[Scenes as source code]
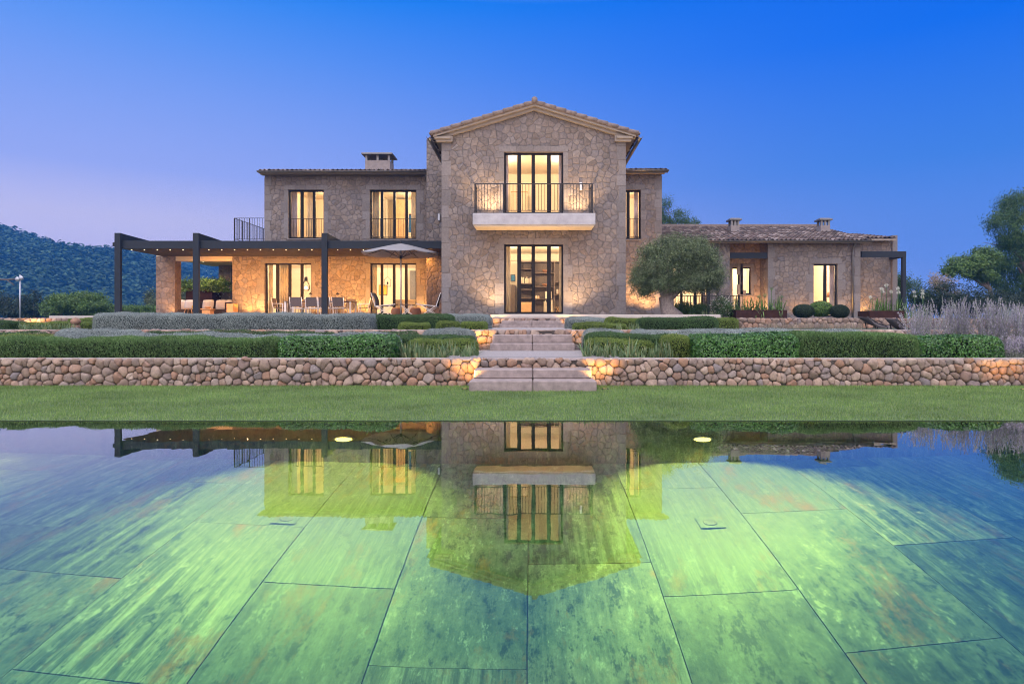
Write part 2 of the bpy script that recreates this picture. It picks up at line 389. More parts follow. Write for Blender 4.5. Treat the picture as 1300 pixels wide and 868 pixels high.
def water():
    t = NT("pool_water"); t.N.remove(t.b)
    g = t.n("ShaderNodeBsdfRefraction"); g.inputs["IOR"].default_value = 1.333; g.inputs["Roughness"].default_value = 0
    gl = t.n("ShaderNodeBsdfGlossy"); gl.inputs["Roughness"].default_value = 0
    bp = t.n("ShaderNodeBump"); bp.inputs["Strength"].default_value = .03; bp.inputs["Distance"].default_value = .02
    t.ln(t.noise(t.pos((1, .6, 1)), 2.2, 3), bp.inputs["Height"])
    for x in (g, gl): t.ln(bp.outputs[0], x.inputs["Normal"])
    fr = t.n("ShaderNodeFresnel"); fr.inputs[0].default_value = 1.45; t.ln(bp.outputs[0], fr.inputs["Normal"])
    ms = t.n("ShaderNodeMixShader"); x = t.math('MULTIPLY', fr.outputs[0], 1.75); x.node.use_clamp = True; t.ln(x, ms.inputs[0]); t.ln(g.outputs[0], ms.inputs[1]); t.ln(gl.outputs[0], ms.inputs[2])
    va = t.n("ShaderNodeVolumeAbsorption"); va.inputs[0].default_value = (.30, .955, .44, 1); va.inputs[1].default_value = .36
    o = t.N["Material Output"]; t.ln(ms.outputs[0], o.inputs["Surface"]); t.ln(va.outputs[0], o.inputs["Volume"]); M["pool_water"] = t.m
water()
leafmat("leaf_silver", [(.13, .165, .165), (.20, .245, .24), (.27, .315, .31), (.34, .385, .37)], .7, .15, .2)
leafmat("leaf_rosemary", [(.045, .10, .03), (.08, .165, .045), (.13, .235, .075), (.20, .29, .12)], .6, .2, .25)
leafmat("leaf_glossy", [(.02, .07, .014), (.036, .115, .02), (.06, .175, .03), (.10, .24, .05)], .28, .15, .5)
leafmat("leaf_box", [(.06, .11, .022), (.11, .175, .03), (.17, .24, .045), (.22, .28, .06)], .5, .25, .3)
leafmat("leaf_green", [(.03, .07, .022), (.05, .11, .03), (.08, .15, .045)], .5, .25, .3)
leafmat("leaf_iris", [(.09, .16, .07), (.14, .22, .10), (.21, .29, .15), (.28, .28, .13)], .5, .3, .3)
leafmat("leaf_olive", [(.04, .062, .024), (.07, .105, .042), (.115, .155, .07), (.18, .215, .125)], .55, .15, .35, 3.6, (.5, 1.5))
leafmat("leaf_tree", [(.022, .055, .016), (.04, .095, .024), (.07, .14, .036), (.11, .17, .05)], .5, .3, .3)
leafmat("leaf_dark", [(.012, .026, .014), (.022, .042, .02), (.035, .06, .03)], .5, .2, .3)
leafmat("leaf_shrub", [(.04, .09, .02), (.07, .14, .03), (.11, .20, .045), (.15, .24, .06)], .45, .25, .35)
leafmat("leaf_hill", [(.012, .035, .02), (.025, .06, .03), (.045, .09, .045), (.07, .12, .06)], .7, .15, .1, .16, (.5, 1.5))
leafmat("sage_bloom", [(.24, .21, .30), (.36, .32, .43), (.50, .46, .56), (.44, .44, .46)], .8, .3, .1)
leafmat("sage_stem", [(.20, .23, .18), (.32, .34, .30)], .8, .1, .1)
leafmat("flower_white", [(.6, .62, .52), (.75, .75, .7)], .7, .3, .1)
leafmat("grass_blade", [(.085, .17, .035), (.14, .25, .055), (.20, .31, .08), (.30, .36, .14)], .55, .3, .25, 1.1, (.68, 1.3))
leafmat("dry_grass", [(.30, .22, .18), (.40, .32, .26), (.24, .26, .14)], .8, .3, .1)
leafmat("linen", [(.72, .64, .52), (.72, .64, .52)], .9, .5, .1); leafmat("sheer", [(.60, .57, .66), (.60, .57, .66)], .9, .5, .1)
emit("lamp_glow", (1, .72, .38), 9); emit("cove_glow", (1, .80, .48), 2.2); emit("pool_lamp_glow", (1, .66, .13), 16); emit("up_glow", (1, .66, .28), 1.2)
WARM = (1.0, .50, .15); WARM2 = (1.0, .70, .38)
# ------------------------------------------------------------------ levels
YE, YW1, YW2, YW3 = 5.70, 8.92, 12.25, 20.5      # pool edge, three garden walls
Z1, Z2, Z3, ZT, ZF = .36, .75, 1.07, 1.2, 1.26   # garden levels, terrace, house floor
PXW, PY0, PD = 7.6, -3.0, 1.63                   # pool half width, near end, depth
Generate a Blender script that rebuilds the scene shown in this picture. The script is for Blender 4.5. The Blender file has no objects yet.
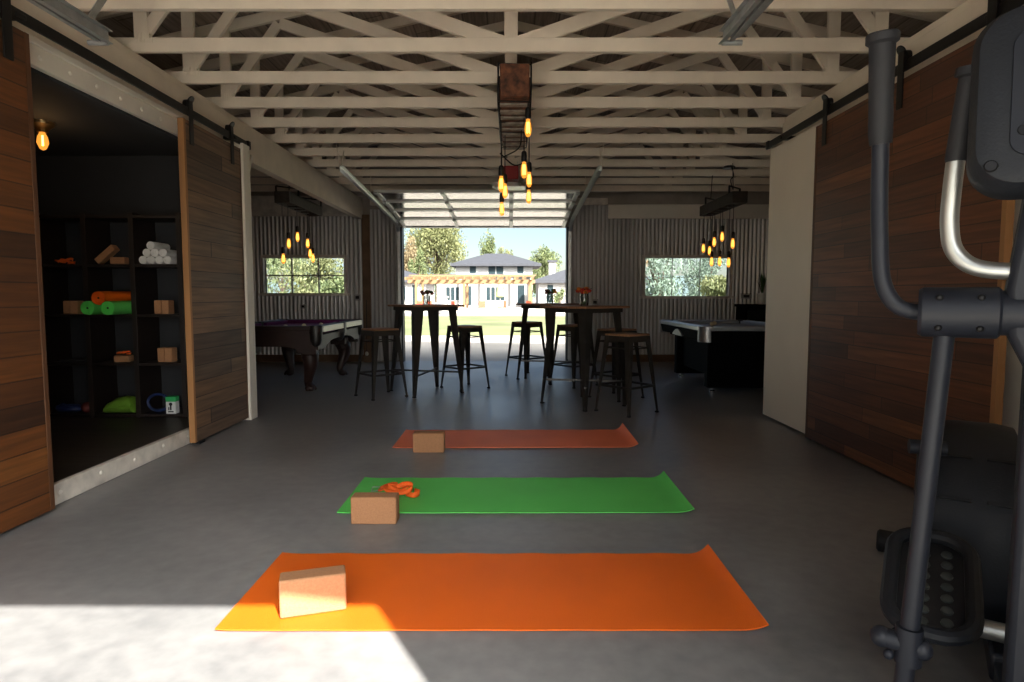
import bpy, bmesh, math, random
from mathutils import Vector, Matrix, Euler
R = math.radians
sc = bpy.context.scene
C = sc.collection
rnd = random.Random(7)

# ------------------------------------------------------------------ materials
def _new(name):
    m = bpy.data.materials.new(name); m.use_nodes = True
    nt = m.node_tree; b = nt.nodes['Principled BSDF']
    return m, nt, b, nt.nodes, nt.links

def _set(b, key, v):
    if key in b.inputs: b.inputs[key].default_value = v

def mat(name, col, rough=.6, metal=0., var=.12, scale=8., bump=0., bscale=60., spec=.5, stretch=None, rvar=0.):
    """plain surface whose own colour wanders a little by noise, with an optional fine bump"""
    m, nt, b, N, L = _new(name)
    _set(b, 'Roughness', rough); _set(b, 'Metallic', metal); _set(b, 'Specular IOR Level', spec)
    tc = N.new('ShaderNodeTexCoord'); mp = N.new('ShaderNodeMapping'); L.new(tc.outputs['Object'], mp.inputs[0])
    if stretch: mp.inputs['Scale'].default_value = stretch
    ns = N.new('ShaderNodeTexNoise'); ns.inputs['Scale'].default_value = scale; ns.inputs['Detail'].default_value = 5
    L.new(mp.outputs[0], ns.inputs['Vector'])
    cr = N.new('ShaderNodeValToRGB'); cr.color_ramp.elements[0].position = .3; cr.color_ramp.elements[1].position = .7
    lo = [max(0, c*(1-var)) for c in col]; hi = [min(1, c*(1+var)) for c in col]
    cr.color_ramp.elements[0].color = (*lo, 1); cr.color_ramp.elements[1].color = (*hi, 1)
    L.new(ns.outputs['Fac'], cr.inputs[0]); L.new(cr.outputs[0], b.inputs['Base Color'])
    if rvar:
        mr = N.new('ShaderNodeMapRange'); mr.inputs['To Min'].default_value = rough-rvar; mr.inputs['To Max'].default_value = rough+rvar
        L.new(ns.outputs['Fac'], mr.inputs['Value']); L.new(mr.outputs[0], b.inputs['Roughness'])
    if bump:
        n2 = N.new('ShaderNodeTexNoise'); n2.inputs['Scale'].default_value = bscale; L.new(mp.outputs[0], n2.inputs['Vector'])
        bp = N.new('ShaderNodeBump'); bp.inputs['Strength'].default_value = bump; bp.inputs['Distance'].default_value = .01
        L.new(n2.outputs['Fac'], bp.inputs['Height']); L.new(bp.outputs[0], b.inputs['Normal'])
    return m

def planks(name, cols, along='Y', across='Z', ph=.1, pl=1.6, rough=.6, dark=.35):
    """boards: a random tone per board, streaky grain along it, dark joints between"""
    m, nt, b, N, L = _new(name); _set(b, 'Roughness', rough)
    tc = N.new('ShaderNodeTexCoord'); sp = N.new('ShaderNodeSeparateXYZ'); L.new(tc.outputs['Object'], sp.inputs[0])
    def math_(op, a, bb=None):
        n = N.new('ShaderNodeMath'); n.operation = op
        for i, v in enumerate((a, bb)):
            if v is None: continue
            if isinstance(v, (int, float)): n.inputs[i].default_value = v
            else: L.new(v, n.inputs[i])
        return n.outputs[0]
    row = math_('FLOOR', math_('DIVIDE', sp.outputs[across], ph))
    rw = N.new('ShaderNodeTexWhiteNoise'); rw.noise_dimensions = '1D'; L.new(row, rw.inputs['W'])
    al = math_('ADD', math_('DIVIDE', sp.outputs[along], pl), rw.outputs['Value'])
    colm = math_('FLOOR', al)
    cb = N.new('ShaderNodeCombineXYZ'); L.new(row, cb.inputs[0]); L.new(colm, cb.inputs[1])
    wn = N.new('ShaderNodeTexWhiteNoise'); wn.noise_dimensions = '3D'; L.new(cb.outputs[0], wn.inputs['Vector'])
    cr = N.new('ShaderNodeValToRGB'); cr.color_ramp.interpolation = 'LINEAR'
    els = cr.color_ramp.elements
    while len(els) < len(cols): els.new(.5)
    for i, c in enumerate(cols):
        els[i].position = i/(len(cols)-1); els[i].color = (*c, 1)
    L.new(wn.outputs['Value'], cr.inputs[0])
    mp = N.new('ShaderNodeMapping'); s = {'X': 0, 'Y': 1, 'Z': 2}
    sv = [1, 1, 1]; sv[s[across]] = 45; sv[s[along]] = 2.2; mp.inputs['Scale'].default_value = sv
    L.new(tc.outputs['Object'], mp.inputs[0])
    g = N.new('ShaderNodeTexNoise'); g.inputs['Scale'].default_value = 1.0; g.inputs['Detail'].default_value = 6; L.new(mp.outputs[0], g.inputs['Vector'])
    gr = N.new('ShaderNodeMapRange'); gr.inputs['From Min'].default_value = .3; gr.inputs['From Max'].default_value = .75
    gr.inputs['To Min'].default_value = .55; gr.inputs['To Max'].default_value = 1.15; L.new(g.outputs['Fac'], gr.inputs['Value'])
    fr = math_('FRACT', math_('DIVIDE', sp.outputs[across], ph))
    j = math_('GREATER_THAN', math_('MINIMUM', fr, math_('SUBTRACT', 1., fr)), .03)
    fa = math_('FRACT', al); j2 = math_('GREATER_THAN', math_('MINIMUM', fa, math_('SUBTRACT', 1., fa)), .003)
    jj = math_('ADD', math_('MULTIPLY', math_('MULTIPLY', j, j2), 1-dark), dark)
    mx = N.new('ShaderNodeVectorMath'); mx.operation = 'SCALE'; L.new(cr.outputs[0], mx.inputs[0]); L.new(math_('MULTIPLY', gr.outputs[0], jj), mx.inputs['Scale'])
    L.new(mx.outputs[0], b.inputs['Base Color'])
    bp = N.new('ShaderNodeBump'); bp.inputs['Strength'].default_value = .5; bp.inputs['Distance'].default_value = .004
    L.new(math_('ADD', math_('MULTIPLY', g.outputs['Fac'], .4), j), bp.inputs['Height']); L.new(bp.outputs[0], b.inputs['Normal'])
    return m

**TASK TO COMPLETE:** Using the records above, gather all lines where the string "that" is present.

**RESULT OF THIS EXERCISE:**
Write part 2 of the bpy script that recreates this picture. It picks up at line 389. More parts follow. Write for Blender 4.5. Treat the picture as 1300 pixels wide and 868 pixels high.
Generate a Blender script that rebuilds the scene shown in this picture. The script is for Blender 4.5. The Blender file has no objects yet.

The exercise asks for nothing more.